As a general rule, if you know a press release is coming, forget about it having an impact on the price.
Nine times out of 10, the news inside is not about the stock in question. It's usually SPAM about some other stock you never heard of urging you to "Get in now!"
Please, spare us. Strangers who want to make money for you seeking nothing in return?
In all likelihood, the spammer simply wants the stock price to rise so he/she can sell shares, to you.
There may have been an online revolution in investing, but so far there hasn't been one in human nature.
At Briefing.com, we don't have anything against chat rooms. They serve a valid purpose. But you have to filter what you read and learn in the chat room.
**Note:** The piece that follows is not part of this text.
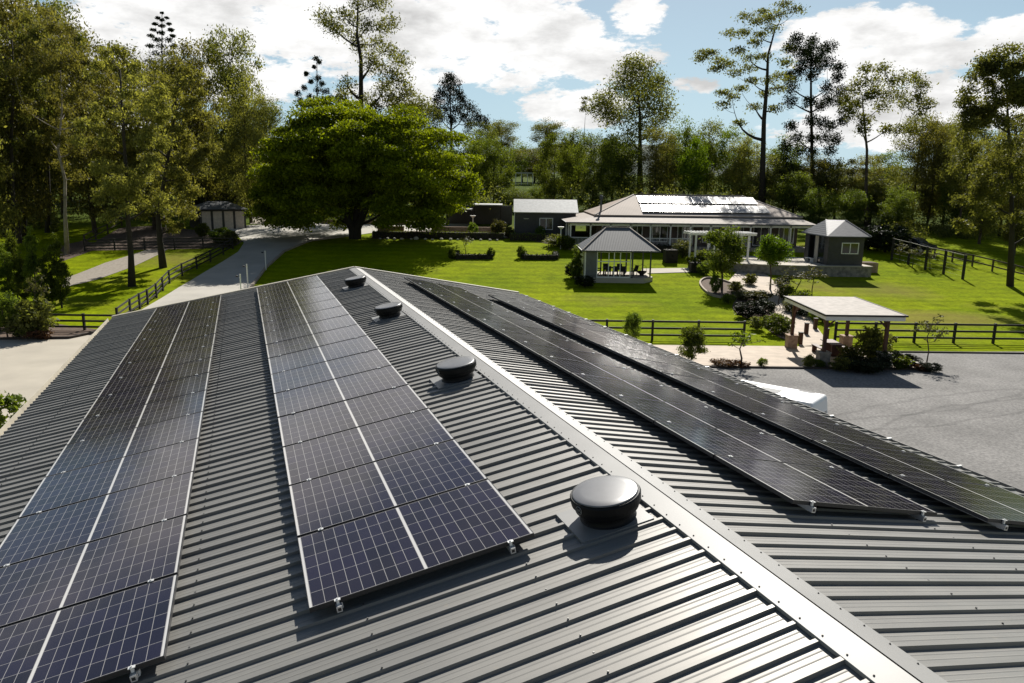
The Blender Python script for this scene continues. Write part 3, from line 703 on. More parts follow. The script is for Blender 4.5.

Unfortunately, as the Internet has grown, some chat rooms have become virtual battlegrounds where individuals fight to prove they are "smarter" than other readers. All it takes is for two people to start calling each other idiots to make the filtering process extremely tedious. At Briefing.com, we simply don't have the time to read or follow chat rooms, largely because of this problem.
In the end, the best information in a chat room usually comes from someone you have gotten to know, electronically or otherwise, over a period of time. Acting on information found in chat rooms posted by a complete stranger, without verifying it in some other way, is about as risky as it gets.